Each record is to be transcribed exactly.
___ Records for the exercise ___
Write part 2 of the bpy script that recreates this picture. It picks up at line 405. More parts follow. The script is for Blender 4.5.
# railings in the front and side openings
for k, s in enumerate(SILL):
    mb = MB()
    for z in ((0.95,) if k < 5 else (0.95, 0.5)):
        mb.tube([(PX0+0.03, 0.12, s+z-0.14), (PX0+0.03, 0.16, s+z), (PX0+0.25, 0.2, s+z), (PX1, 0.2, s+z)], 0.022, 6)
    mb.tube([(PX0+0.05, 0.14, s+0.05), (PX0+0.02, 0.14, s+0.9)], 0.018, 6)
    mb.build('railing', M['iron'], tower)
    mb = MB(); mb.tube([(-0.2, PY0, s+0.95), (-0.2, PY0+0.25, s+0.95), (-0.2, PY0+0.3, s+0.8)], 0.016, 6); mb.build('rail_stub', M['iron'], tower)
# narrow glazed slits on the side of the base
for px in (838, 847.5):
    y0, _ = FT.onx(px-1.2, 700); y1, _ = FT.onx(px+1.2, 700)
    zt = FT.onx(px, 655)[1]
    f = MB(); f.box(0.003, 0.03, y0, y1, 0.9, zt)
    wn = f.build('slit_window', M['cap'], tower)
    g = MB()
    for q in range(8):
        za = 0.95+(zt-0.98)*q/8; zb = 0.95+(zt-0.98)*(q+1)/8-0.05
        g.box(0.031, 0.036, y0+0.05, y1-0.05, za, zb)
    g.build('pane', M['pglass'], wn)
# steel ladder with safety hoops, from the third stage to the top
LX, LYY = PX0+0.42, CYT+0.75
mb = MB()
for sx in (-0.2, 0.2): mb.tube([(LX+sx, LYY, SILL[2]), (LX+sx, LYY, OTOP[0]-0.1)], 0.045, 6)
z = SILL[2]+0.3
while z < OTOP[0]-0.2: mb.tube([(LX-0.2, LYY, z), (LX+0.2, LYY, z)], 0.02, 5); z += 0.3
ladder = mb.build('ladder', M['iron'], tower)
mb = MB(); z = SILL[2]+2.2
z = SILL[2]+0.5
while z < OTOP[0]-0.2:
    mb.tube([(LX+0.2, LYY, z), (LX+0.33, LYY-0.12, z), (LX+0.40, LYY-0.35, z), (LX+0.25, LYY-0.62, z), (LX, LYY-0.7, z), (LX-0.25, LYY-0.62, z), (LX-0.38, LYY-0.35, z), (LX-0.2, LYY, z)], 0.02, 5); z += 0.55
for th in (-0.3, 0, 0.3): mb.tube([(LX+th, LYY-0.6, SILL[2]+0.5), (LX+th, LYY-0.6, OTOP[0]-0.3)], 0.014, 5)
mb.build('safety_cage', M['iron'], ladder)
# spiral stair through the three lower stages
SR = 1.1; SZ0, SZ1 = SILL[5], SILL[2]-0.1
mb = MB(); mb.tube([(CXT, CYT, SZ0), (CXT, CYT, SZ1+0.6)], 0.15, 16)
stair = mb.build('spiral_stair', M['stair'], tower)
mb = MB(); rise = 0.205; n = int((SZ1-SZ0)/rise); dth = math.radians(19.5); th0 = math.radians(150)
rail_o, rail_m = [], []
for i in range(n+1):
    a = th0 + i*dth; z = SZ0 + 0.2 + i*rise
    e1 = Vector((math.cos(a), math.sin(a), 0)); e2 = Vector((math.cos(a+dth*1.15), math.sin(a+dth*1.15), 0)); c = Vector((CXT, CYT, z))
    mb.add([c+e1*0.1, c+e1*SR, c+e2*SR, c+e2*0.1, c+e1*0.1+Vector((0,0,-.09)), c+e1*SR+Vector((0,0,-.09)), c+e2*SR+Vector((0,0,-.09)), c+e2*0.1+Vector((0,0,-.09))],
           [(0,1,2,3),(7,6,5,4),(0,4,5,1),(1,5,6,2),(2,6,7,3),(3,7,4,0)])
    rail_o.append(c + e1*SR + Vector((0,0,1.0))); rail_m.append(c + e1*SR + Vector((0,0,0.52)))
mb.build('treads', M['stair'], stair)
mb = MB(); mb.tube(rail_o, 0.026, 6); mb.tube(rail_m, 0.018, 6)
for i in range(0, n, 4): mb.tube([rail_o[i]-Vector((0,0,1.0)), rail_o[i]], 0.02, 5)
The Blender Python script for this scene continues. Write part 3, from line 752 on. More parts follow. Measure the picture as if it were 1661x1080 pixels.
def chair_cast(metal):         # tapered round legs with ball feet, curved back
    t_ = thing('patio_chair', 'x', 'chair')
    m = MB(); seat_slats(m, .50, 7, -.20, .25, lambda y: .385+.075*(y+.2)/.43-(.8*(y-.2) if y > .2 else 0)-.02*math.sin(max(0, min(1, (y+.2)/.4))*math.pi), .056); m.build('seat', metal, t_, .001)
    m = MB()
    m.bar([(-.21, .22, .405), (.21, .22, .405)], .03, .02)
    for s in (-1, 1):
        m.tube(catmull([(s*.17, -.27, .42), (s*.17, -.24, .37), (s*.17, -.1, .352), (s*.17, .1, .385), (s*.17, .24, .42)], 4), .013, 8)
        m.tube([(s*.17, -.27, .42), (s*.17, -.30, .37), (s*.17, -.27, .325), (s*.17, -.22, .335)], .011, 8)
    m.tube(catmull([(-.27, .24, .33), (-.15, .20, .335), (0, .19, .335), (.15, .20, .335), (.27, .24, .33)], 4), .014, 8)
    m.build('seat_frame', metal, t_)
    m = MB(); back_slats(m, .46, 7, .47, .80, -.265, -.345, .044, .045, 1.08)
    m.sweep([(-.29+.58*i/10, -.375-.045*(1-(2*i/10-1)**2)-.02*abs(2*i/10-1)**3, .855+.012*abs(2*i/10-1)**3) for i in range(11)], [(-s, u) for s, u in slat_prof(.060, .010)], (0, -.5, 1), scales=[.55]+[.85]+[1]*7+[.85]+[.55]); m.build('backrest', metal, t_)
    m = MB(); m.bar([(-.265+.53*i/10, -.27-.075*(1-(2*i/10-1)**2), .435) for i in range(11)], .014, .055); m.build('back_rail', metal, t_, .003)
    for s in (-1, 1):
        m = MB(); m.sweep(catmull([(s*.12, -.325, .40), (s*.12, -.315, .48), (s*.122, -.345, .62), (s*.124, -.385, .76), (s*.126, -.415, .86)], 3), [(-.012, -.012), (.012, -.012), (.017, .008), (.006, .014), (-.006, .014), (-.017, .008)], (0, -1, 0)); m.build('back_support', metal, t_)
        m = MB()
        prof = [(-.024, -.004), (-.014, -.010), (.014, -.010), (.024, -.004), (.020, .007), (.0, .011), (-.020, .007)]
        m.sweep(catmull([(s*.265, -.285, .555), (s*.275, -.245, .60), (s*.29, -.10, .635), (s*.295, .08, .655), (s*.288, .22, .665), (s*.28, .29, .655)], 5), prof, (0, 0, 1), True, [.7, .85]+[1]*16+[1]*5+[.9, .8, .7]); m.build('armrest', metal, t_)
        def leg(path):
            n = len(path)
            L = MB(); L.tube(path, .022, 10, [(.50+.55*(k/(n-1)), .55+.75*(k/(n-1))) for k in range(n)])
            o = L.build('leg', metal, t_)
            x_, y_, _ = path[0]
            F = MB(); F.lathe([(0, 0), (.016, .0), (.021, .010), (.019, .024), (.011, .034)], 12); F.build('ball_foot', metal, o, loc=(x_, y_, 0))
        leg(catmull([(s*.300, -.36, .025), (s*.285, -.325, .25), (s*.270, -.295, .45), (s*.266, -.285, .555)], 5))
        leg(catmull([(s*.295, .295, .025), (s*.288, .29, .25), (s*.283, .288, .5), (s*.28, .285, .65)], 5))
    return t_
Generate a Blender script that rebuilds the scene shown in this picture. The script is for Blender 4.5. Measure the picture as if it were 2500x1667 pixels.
___
> Task response:
Write part 2 of the bpy script that recreates this picture. It picks up at line 405. More parts follow. The script is for Blender 4.5.
# railings in the front and side openings
for k, s in enumerate(SILL):
    mb = MB()
    for z in ((0.95,) if k < 5 else (0.95, 0.5)):
        mb.tube([(PX0+0.03, 0.12, s+z-0.14), (PX0+0.03, 0.16, s+z), (PX0+0.25, 0.2, s+z), (PX1, 0.2, s+z)], 0.022, 6)
    mb.tube([(PX0+0.05, 0.14, s+0.05), (PX0+0.02, 0.14, s+0.9)], 0.018, 6)
    mb.build('railing', M['iron'], tower)
    mb = MB(); mb.tube([(-0.2, PY0, s+0.95), (-0.2, PY0+0.25, s+0.95), (-0.2, PY0+0.3, s+0.8)], 0.016, 6); mb.build('rail_stub', M['iron'], tower)
# narrow glazed slits on the side of the base
for px in (838, 847.5):
    y0, _ = FT.onx(px-1.2, 700); y1, _ = FT.onx(px+1.2, 700)
    zt = FT.onx(px, 655)[1]
    f = MB(); f.box(0.003, 0.03, y0, y1, 0.9, zt)
    wn = f.build('slit_window', M['cap'], tower)
    g = MB()
    for q in range(8):
        za = 0.95+(zt-0.98)*q/8; zb = 0.95+(zt-0.98)*(q+1)/8-0.05
        g.box(0.031, 0.036, y0+0.05, y1-0.05, za, zb)
    g.build('pane', M['pglass'], wn)
# steel ladder with safety hoops, from the third stage to the top
LX, LYY = PX0+0.42, CYT+0.75
mb = MB()
for sx in (-0.2, 0.2): mb.tube([(LX+sx, LYY, SILL[2]), (LX+sx, LYY, OTOP[0]-0.1)], 0.045, 6)
z = SILL[2]+0.3
while z < OTOP[0]-0.2: mb.tube([(LX-0.2, LYY, z), (LX+0.2, LYY, z)], 0.02, 5); z += 0.3
ladder = mb.build('ladder', M['iron'], tower)
mb = MB(); z = SILL[2]+2.2
z = SILL[2]+0.5
while z < OTOP[0]-0.2:
    mb.tube([(LX+0.2, LYY, z), (LX+0.33, LYY-0.12, z), (LX+0.40, LYY-0.35, z), (LX+0.25, LYY-0.62, z), (LX, LYY-0.7, z), (LX-0.25, LYY-0.62, z), (LX-0.38, LYY-0.35, z), (LX-0.2, LYY, z)], 0.02, 5); z += 0.55
for th in (-0.3, 0, 0.3): mb.tube([(LX+th, LYY-0.6, SILL[2]+0.5), (LX+th, LYY-0.6, OTOP[0]-0.3)], 0.014, 5)
mb.build('safety_cage', M['iron'], ladder)
# spiral stair through the three lower stages
SR = 1.1; SZ0, SZ1 = SILL[5], SILL[2]-0.1
mb = MB(); mb.tube([(CXT, CYT, SZ0), (CXT, CYT, SZ1+0.6)], 0.15, 16)
stair = mb.build('spiral_stair', M['stair'], tower)
mb = MB(); rise = 0.205; n = int((SZ1-SZ0)/rise); dth = math.radians(19.5); th0 = math.radians(150)
rail_o, rail_m = [], []
for i in range(n+1):
    a = th0 + i*dth; z = SZ0 + 0.2 + i*rise
    e1 = Vector((math.cos(a), math.sin(a), 0)); e2 = Vector((math.cos(a+dth*1.15), math.sin(a+dth*1.15), 0)); c = Vector((CXT, CYT, z))
    mb.add([c+e1*0.1, c+e1*SR, c+e2*SR, c+e2*0.1, c+e1*0.1+Vector((0,0,-.09)), c+e1*SR+Vector((0,0,-.09)), c+e2*SR+Vector((0,0,-.09)), c+e2*0.1+Vector((0,0,-.09))],
           [(0,1,2,3),(7,6,5,4),(0,4,5,1),(1,5,6,2),(2,6,7,3),(3,7,4,0)])
    rail_o.append(c + e1*SR + Vector((0,0,1.0))); rail_m.append(c + e1*SR + Vector((0,0,0.52)))
mb.build('treads', M['stair'], stair)
mb = MB(); mb.tube(rail_o, 0.026, 6); mb.tube(rail_m, 0.018, 6)
for i in range(0, n, 4): mb.tube([rail_o[i]-Vector((0,0,1.0)), rail_o[i]], 0.02, 5)
The Blender Python script for this scene continues. Write part 3, from line 752 on. More parts follow. Measure the picture as if it were 1661x1080 pixels.
def chair_cast(metal):         # tapered round legs with ball feet, curved back
    t_ = thing('patio_chair', 'x', 'chair')
    m = MB(); seat_slats(m, .50, 7, -.20, .25, lambda y: .385+.075*(y+.2)/.43-(.8*(y-.2) if y > .2 else 0)-.02*math.sin(max(0, min(1, (y+.2)/.4))*math.pi), .056); m.build('seat', metal, t_, .001)
    m = MB()
    m.bar([(-.21, .22, .405), (.21, .22, .405)], .03, .02)
    for s in (-1, 1):
        m.tube(catmull([(s*.17, -.27, .42), (s*.17, -.24, .37), (s*.17, -.1, .352), (s*.17, .1, .385), (s*.17, .24, .42)], 4), .013, 8)
        m.tube([(s*.17, -.27, .42), (s*.17, -.30, .37), (s*.17, -.27, .325), (s*.17, -.22, .335)], .011, 8)
    m.tube(catmull([(-.27, .24, .33), (-.15, .20, .335), (0, .19, .335), (.15, .20, .335), (.27, .24, .33)], 4), .014, 8)
    m.build('seat_frame', metal, t_)
    m = MB(); back_slats(m, .46, 7, .47, .80, -.265, -.345, .044, .045, 1.08)
    m.sweep([(-.29+.58*i/10, -.375-.045*(1-(2*i/10-1)**2)-.02*abs(2*i/10-1)**3, .855+.012*abs(2*i/10-1)**3) for i in range(11)], [(-s, u) for s, u in slat_prof(.060, .010)], (0, -.5, 1), scales=[.55]+[.85]+[1]*7+[.85]+[.55]); m.build('backrest', metal, t_)
    m = MB(); m.bar([(-.265+.53*i/10, -.27-.075*(1-(2*i/10-1)**2), .435) for i in range(11)], .014, .055); m.build('back_rail', metal, t_, .003)
    for s in (-1, 1):
        m = MB(); m.sweep(catmull([(s*.12, -.325, .40), (s*.12, -.315, .48), (s*.122, -.345, .62), (s*.124, -.385, .76), (s*.126, -.415, .86)], 3), [(-.012, -.012), (.012, -.012), (.017, .008), (.006, .014), (-.006, .014), (-.017, .008)], (0, -1, 0)); m.build('back_support', metal, t_)
        m = MB()
        prof = [(-.024, -.004), (-.014, -.010), (.014, -.010), (.024, -.004), (.020, .007), (.0, .011), (-.020, .007)]
        m.sweep(catmull([(s*.265, -.285, .555), (s*.275, -.245, .60), (s*.29, -.10, .635), (s*.295, .08, .655), (s*.288, .22, .665), (s*.28, .29, .655)], 5), prof, (0, 0, 1), True, [.7, .85]+[1]*16+[1]*5+[.9, .8, .7]); m.build('armrest', metal, t_)
        def leg(path):
            n = len(path)
            L = MB(); L.tube(path, .022, 10, [(.50+.55*(k/(n-1)), .55+.75*(k/(n-1))) for k in range(n)])
            o = L.build('leg', metal, t_)
            x_, y_, _ = path[0]
            F = MB(); F.lathe([(0, 0), (.016, .0), (.021, .010), (.019, .024), (.011, .034)], 12); F.build('ball_foot', metal, o, loc=(x_, y_, 0))
        leg(catmull([(s*.300, -.36, .025), (s*.285, -.325, .25), (s*.270, -.295, .45), (s*.266, -.285, .555)], 5))
        leg(catmull([(s*.295, .295, .025), (s*.288, .29, .25), (s*.283, .288, .5), (s*.28, .285, .65)], 5))
    return t_
Generate a Blender script that rebuilds the scene shown in this picture. The script is for Blender 4.5. Measure the picture as if it were 2500x1667 pixels.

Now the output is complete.